Der Erlass wurde schon gelobt. Ich will einmal zitieren, was der Niedersächsische Heimatbund in seiner Roten Mappe vor Kurzem dazu gesagt hat.

„Der NHB begrüßt, dass nach vielen Jahren der Unsicherheit“

- denken Sie einmal an Ihre Jahre! -

(Claus Peter Poppe [SPD]: Das waren auch Ihre Jahre, Frau Wanka!)

„bezüglich der Stellung des Niederdeutschen an den niedersächsischen Schulen ein neuer Erlass in Kraft getreten ist. Der NHB begrüßt ausdrücklich das neue Konzept dieses Erlasses, das über die Sprachbegegnung hinaus geht und den Spracherwerb in Niederdeutsch und in Saterfriesisch ermöglicht durch Immersionsunterricht.“

- Also durch Unterricht in der Zielsprache. -

„Fazit: Die in den Schulen bei den regulären Lehrkräften vorhandenen sprachlichen Ressourcen für Niederdeutsch und Saterfriesisch können hierdurch optimal genutzt werden.“

Das ist der Stand, den wir im schulischen Bereich haben.

Auch die anderen Forderungen, die erhoben werden, z. B. die Beratung für Niederdeutsch und Saterfriesisch, sind schon seit Jahren erfüllt. Der Erlass baut das noch mehr aus.

Die Landesschulbehörde hat für diesen gesamten Bereich, also für die Koordination von schulischen, vorschulischen und außerschulischen Angeboten 265 Lehrerstunden zur Verfügung gestellt. Rechnet man das in absolute Zahlen um, dann sind das ungefähr 0,5 Millionen Euro. Das sind keine Peanuts. Deshalb danke ich dem Kultusministerium und dem Kultusminister an dieser Stelle für alles

das, was in den letzten Jahren im schulischen Bereich getan wurde.

(Beifall bei der CDU und bei der FDP)

Es wurde gerade gesagt, dass man sehr früh anfangen soll, getreu dem Motto „Was Hänschen nicht lernt...“. Deswegen fordern Sie ja auch, Erzieherinnen und Erziehern auch Kenntnisse im Niederdeutschen zu vermitteln.

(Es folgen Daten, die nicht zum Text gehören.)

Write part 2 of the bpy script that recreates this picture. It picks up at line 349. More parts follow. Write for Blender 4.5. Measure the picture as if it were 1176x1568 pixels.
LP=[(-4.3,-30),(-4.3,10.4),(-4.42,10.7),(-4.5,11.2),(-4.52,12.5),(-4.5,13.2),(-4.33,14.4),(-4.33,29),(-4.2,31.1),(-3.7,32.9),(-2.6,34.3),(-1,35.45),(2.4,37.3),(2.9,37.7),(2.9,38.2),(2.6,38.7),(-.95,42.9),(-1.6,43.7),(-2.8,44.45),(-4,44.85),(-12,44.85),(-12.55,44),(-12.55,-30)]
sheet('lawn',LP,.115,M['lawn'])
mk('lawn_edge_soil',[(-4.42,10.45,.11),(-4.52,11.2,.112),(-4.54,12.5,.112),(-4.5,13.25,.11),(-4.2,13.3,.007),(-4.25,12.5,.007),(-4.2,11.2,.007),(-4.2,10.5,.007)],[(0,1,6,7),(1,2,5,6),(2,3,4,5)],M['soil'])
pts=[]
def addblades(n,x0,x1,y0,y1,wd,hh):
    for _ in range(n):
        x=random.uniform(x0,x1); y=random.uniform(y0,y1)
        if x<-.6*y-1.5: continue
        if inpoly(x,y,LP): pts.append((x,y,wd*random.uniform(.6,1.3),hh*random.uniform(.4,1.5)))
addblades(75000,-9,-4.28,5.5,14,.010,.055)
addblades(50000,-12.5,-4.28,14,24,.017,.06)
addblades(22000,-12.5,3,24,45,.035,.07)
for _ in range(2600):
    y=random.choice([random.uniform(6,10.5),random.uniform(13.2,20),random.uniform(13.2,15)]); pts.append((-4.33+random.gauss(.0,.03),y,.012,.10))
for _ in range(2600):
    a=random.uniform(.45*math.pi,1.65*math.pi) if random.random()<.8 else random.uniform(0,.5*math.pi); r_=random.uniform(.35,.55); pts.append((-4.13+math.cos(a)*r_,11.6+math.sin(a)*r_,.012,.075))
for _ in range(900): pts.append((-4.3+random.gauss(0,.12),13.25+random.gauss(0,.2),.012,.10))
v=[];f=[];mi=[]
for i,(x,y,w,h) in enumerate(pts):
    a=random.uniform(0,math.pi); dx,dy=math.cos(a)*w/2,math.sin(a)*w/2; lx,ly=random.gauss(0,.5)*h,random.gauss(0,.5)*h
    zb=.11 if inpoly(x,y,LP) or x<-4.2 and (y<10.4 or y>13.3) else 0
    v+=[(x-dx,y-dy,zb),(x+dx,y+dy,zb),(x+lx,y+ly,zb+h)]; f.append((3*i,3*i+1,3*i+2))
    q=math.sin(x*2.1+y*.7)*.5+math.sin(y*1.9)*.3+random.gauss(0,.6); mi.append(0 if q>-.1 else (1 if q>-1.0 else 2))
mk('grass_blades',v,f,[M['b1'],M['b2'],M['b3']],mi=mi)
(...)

Damit bin ich völlig einverstanden. Aber das kann die Landesregierung nicht einfach anweisen. Es steht in der Rahmenvereinbarung, und dann sind die Träger in starkem Maße dafür verantwortlich.

Anders ist es in der Lehrerbildung. In der Lehrerbildung, also im Hochschulbereich, haben wir entsprechend der Verpflichtung der Sprachencharta gehandelt. Herr Peters hat diese Professur.

Herr Perli, zumindest Sie müssten das wissen. Wenn Sie eine Denomination haben, die zwei Begriffe enthält, dann kann man daraus nicht schlussfolgern, dass die Professur nur 50 % für Niederdeutsch ist.

(Victor Perli [LINKE]: Sie haben nicht zugehört!)

Nein, diese Professur ist eine komplette, eine volle Professur, und Herr Peters hat die Sache in Oldenburg inhaltlich auch gut aufgestellt. Die Zahl der Studierenden ist von 33 auf über 200 gewachsen. Herr Peters ist bei wichtigen Forschungsvorhaben dabei - ich denke nur an das Wörterbuch - und mittlerweile auch Vorsitzender des Instituts für niederdeutsche Sprache in Bremen.